Thursday, March 09, 2006

Short Walks in Sumatra / 1

(being the first of a series of ten)

We were sitting for breakfast beside the river—a blooming frangipani overhead, the hill across the way waking up purple and full of birds—when Mark Cork said, “An earthquake may strike within the hour. I must plan my escape.” Peering over the river, he chose two rickety docks, a path between boats. He’d have an estimated fifteen minutes then to climb the hill before the wave arrived.

Of course an earthquake might necessitate a new plan entirely. Probably would. But path-making was a habit of the place, as disaster was standard breakfast conversation. We enjoyed it also for lunch and dinner, with beer. We lived in anticipation of the wave. Every place we went, we thought, “Now how would I get out of here?”

In the hotel where the foreigners gathered, a converted Dutch bank from a hundred years back, the wave appeared in nearly every conversation.
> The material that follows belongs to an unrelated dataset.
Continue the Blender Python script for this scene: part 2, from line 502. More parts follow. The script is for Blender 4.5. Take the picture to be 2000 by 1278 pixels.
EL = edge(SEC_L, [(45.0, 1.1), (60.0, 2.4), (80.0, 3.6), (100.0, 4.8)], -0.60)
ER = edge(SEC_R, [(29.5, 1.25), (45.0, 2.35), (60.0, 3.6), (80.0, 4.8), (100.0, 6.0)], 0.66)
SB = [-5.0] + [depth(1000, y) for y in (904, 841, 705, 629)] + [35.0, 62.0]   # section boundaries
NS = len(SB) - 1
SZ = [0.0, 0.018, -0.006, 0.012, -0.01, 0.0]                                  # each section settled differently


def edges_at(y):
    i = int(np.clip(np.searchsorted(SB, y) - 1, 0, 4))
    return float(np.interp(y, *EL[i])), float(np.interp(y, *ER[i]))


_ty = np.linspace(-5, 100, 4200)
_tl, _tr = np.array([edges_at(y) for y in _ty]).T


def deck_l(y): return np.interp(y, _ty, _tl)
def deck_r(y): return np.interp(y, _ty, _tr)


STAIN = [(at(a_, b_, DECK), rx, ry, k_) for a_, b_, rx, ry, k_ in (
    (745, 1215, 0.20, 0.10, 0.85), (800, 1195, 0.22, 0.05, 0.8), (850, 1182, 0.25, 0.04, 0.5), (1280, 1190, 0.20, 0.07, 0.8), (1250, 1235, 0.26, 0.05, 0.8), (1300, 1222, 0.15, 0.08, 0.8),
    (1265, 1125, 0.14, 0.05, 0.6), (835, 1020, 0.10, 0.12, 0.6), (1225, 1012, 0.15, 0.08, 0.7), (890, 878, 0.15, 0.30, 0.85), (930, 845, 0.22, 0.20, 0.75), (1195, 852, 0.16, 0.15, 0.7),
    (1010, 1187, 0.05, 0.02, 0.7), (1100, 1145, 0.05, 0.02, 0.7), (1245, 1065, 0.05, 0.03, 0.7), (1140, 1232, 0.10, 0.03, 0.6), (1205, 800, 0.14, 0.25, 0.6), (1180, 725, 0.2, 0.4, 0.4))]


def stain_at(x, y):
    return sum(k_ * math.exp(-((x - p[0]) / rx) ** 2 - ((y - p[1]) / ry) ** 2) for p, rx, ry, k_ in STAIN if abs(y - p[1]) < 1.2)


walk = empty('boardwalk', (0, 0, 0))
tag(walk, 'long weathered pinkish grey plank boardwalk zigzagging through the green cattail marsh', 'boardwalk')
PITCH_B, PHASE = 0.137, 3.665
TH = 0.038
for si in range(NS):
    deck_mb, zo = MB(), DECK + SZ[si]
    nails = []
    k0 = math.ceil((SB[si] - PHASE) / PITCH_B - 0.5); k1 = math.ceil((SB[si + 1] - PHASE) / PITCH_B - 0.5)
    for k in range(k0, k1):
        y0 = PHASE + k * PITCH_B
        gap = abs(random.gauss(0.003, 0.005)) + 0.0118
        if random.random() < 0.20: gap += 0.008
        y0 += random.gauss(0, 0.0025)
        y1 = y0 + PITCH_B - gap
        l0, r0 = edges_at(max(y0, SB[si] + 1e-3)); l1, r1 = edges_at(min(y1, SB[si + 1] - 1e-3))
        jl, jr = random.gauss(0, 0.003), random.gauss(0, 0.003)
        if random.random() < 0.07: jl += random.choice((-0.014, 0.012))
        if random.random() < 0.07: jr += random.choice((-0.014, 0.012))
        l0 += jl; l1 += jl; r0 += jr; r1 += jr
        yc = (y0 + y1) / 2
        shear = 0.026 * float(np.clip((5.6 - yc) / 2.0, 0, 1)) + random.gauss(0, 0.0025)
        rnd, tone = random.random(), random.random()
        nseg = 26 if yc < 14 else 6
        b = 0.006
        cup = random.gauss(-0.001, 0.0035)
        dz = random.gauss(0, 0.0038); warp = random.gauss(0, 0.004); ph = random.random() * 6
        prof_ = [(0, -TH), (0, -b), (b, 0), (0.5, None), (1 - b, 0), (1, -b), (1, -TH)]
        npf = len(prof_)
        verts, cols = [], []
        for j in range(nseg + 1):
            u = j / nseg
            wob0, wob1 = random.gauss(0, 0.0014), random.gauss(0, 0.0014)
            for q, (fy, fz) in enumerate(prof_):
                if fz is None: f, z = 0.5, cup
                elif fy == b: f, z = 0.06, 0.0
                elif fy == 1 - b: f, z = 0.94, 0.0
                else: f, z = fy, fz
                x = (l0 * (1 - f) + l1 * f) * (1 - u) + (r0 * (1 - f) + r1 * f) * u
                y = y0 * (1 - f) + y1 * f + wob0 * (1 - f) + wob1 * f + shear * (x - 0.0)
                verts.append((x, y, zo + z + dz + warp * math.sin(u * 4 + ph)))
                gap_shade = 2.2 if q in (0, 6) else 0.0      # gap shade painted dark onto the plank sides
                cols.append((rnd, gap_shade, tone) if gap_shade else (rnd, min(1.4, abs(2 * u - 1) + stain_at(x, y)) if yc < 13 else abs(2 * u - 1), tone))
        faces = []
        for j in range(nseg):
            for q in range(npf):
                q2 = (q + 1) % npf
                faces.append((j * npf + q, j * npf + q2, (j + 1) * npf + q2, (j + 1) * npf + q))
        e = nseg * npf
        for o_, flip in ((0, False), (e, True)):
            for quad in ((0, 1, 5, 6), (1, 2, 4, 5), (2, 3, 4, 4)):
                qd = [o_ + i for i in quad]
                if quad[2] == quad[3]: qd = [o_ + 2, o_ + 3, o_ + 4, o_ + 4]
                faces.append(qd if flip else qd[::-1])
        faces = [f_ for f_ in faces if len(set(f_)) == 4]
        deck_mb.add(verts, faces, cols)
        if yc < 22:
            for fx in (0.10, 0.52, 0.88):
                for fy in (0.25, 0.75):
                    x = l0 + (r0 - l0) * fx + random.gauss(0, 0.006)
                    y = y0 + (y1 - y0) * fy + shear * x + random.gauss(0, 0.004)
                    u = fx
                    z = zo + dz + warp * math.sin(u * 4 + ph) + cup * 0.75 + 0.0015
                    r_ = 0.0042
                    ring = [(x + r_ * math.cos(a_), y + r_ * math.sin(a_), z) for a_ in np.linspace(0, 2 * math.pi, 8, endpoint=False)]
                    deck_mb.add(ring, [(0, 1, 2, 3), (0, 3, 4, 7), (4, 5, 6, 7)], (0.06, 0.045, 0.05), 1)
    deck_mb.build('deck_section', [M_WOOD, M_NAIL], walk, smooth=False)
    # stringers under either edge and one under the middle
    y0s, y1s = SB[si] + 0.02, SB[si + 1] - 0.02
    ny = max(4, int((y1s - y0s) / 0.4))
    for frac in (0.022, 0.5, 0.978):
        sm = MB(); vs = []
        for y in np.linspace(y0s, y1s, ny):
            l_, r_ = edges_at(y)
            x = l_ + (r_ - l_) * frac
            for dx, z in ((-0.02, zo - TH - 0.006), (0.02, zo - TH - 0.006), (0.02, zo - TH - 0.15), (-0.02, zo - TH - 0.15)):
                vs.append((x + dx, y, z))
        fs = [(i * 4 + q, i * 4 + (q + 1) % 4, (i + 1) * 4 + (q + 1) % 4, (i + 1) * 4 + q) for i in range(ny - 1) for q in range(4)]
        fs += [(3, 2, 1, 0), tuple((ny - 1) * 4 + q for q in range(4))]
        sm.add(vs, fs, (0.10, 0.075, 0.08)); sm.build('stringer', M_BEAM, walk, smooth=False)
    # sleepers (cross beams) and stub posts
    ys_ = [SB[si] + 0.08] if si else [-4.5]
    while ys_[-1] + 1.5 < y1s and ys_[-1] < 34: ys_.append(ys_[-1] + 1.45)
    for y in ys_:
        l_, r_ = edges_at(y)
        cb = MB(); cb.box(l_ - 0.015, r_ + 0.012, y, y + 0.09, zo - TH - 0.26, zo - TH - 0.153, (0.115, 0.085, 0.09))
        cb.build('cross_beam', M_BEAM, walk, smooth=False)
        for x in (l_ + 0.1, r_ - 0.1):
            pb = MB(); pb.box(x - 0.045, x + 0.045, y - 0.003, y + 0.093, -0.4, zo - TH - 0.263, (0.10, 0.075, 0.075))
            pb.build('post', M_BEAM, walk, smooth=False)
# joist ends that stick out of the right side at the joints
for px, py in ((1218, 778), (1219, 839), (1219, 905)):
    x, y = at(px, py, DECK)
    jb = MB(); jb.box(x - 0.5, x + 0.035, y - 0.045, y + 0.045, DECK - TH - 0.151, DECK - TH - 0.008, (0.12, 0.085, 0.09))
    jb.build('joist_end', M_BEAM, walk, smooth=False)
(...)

“Did you see the article in Time?”

“No--I heard about it.”

The fault had slipped on one end and it slipped on the other. Inevitably now, it must slip in the middle. The wave that would hit this city could be a 100 feet tall.

“Really a hundred feet?”

“Something like that.”

The expats had come here to work in the surf industry but the money was in disaster relief. Would they be safe on the second floor? Should they sign another three year lease?

The hotel proprietress, elegant in cat’s eye glasses, explained, “The thing about this place is: there’s an awful lot of Factor X.”

I appreciated this, the moment to moment nodding to Chance. A secular ‘God willing’: the tsunami clause.

The islands of Indonesia permit no final count; the number changes hour to hour. The earth is not forever; we do not stand on stable ground.